Si l'on doit accorder une attention aussi grande au respect de toute vie, même
de celle du coupable et de l'injuste agresseur, le commandement « tu ne tueras
pas » a une valeur absolue quand il se réfère à la personne innocente. Et
ceci d'autant plus qu'il s'agit d'un être humain faible et sans défense, qui ne
trouve que dans le caractère absolu du commandement de Dieu une défense
radicale face à l'arbitraire et à l'abus de pouvoir d'autrui.
En effet,
l'inviolabilité absolue de la vie humaine innocente est une vérité morale
explicitement enseignée dans la Sainte Ecriture, constamment maintenue dans la
Tradition de l'Eglise et unanimement proposée par le Magistère. Cette unanimité
est un fruit évident du « sens surnaturel de la foi » qui, suscité et soutenu
par l'Esprit Saint, garantit le peuple de Dieu de l'erreur, lorsqu'elle «
apporte aux vérités concernant la foi et les mœurs un consentement universel »
Devant
l'atténuation progressive dans les consciences et dans la société de la
perception de l'illicéité morale absolue et grave de la suppression directe de toute
vie humaine innocente, spécialement à son commencement ou à son terme, le
Magistère de l'Eglise a intensifié ses interventions pour défendre le
caractère sacré et inviolable de la vie humaine. Au Magistère pontifical,
particulièrement insistant, s'est toujours uni le magistère épiscopal, avec des
documents doctrinaux et pastoraux nombreux et importants, soit des Conférences
épiscopales, soit d'évêques individuellement, sans oublier l'intervention du
Concile Vatican II, forte et incisive dans sa brièveté.
Par conséquent,
avec l'autorité conférée par le Christ à Pierre et à ses Successeurs, en
communion avec tous les évêques de l'Eglise catholique, je confirme que tuer
directement et volontairement un être humain innocent est toujours gravement
immoral. Cette doctrine, fondée sur la loi non écrite que tout homme
découvre dans son cœur à la lumière de la raison (cf. Rm 2, 14-15), est
réaffirmée par la Sainte Ecriture, transmise par la Tradition de l'Église et
enseignée par le Magistère ordinaire et universel.
La décision
délibérée de priver un être humain innocent de sa vie est toujours mauvaise du
point de vue moral et ne peut jamais être licite, ni comme fin, ni comme moyen
en vue d'une fin bonne.

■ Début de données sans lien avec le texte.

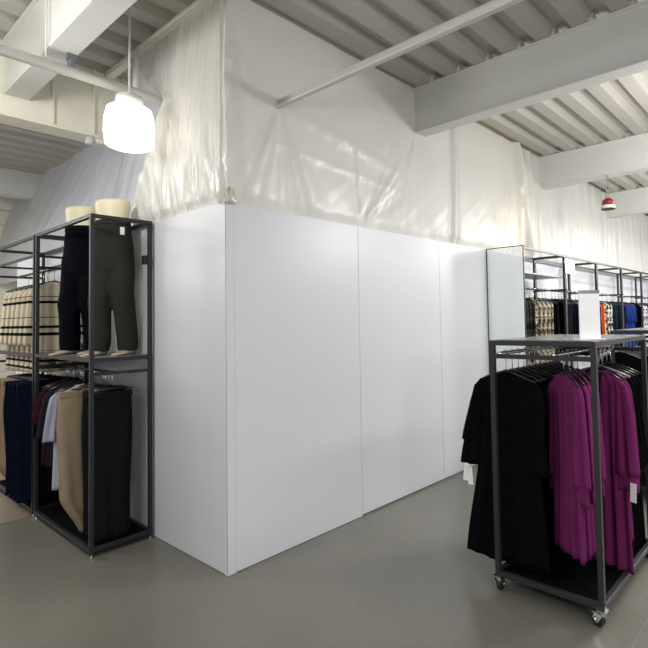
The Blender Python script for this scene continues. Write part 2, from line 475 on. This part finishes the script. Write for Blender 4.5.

En effet, c'est une grave désobéissance à la loi
morale, plus encore à Dieu lui-même, qui en est l'auteur et le garant; cela
contredit les vertus fondamentales de la justice et de la charité. « Rien ni
personne ne peut autoriser que l'on donne la mort à un être humain innocent,
fœtus ou embryon, enfant ou adulte, vieillard, malade incurable ou agonisant.
Personne ne peut demander ce geste homicide pour soi ou pour un autre confié à
sa responsabilité, ni même y consentir, explicitement ou non. Aucune autorité
ne peut légitimement l'imposer, ni même l'autoriser ».
En ce qui
concerne le droit à la vie, tout être humain innocent est absolument égal à
tous les autres. Cette égalité est la base de tous les rapports sociaux
authentiques qui, pour être vraiment tels, ne peuvent pas ne pas être fondés
sur la vérité et sur la justice, reconnaissant et défendant chaque homme et
chaque femme comme une personne et non comme une chose dont on peut disposer.
Par rapport à la norme morale qui interdit la suppression directe d'un être
humain innocent, « il n'y a de privilège ni d'exception pour personne.
Que l'on soit le maître du monde ou le dernier des "misérables" sur
la face de la terre, cela ne fait aucune différence: devant les exigences
morales, nous sommes tous absolument égaux ».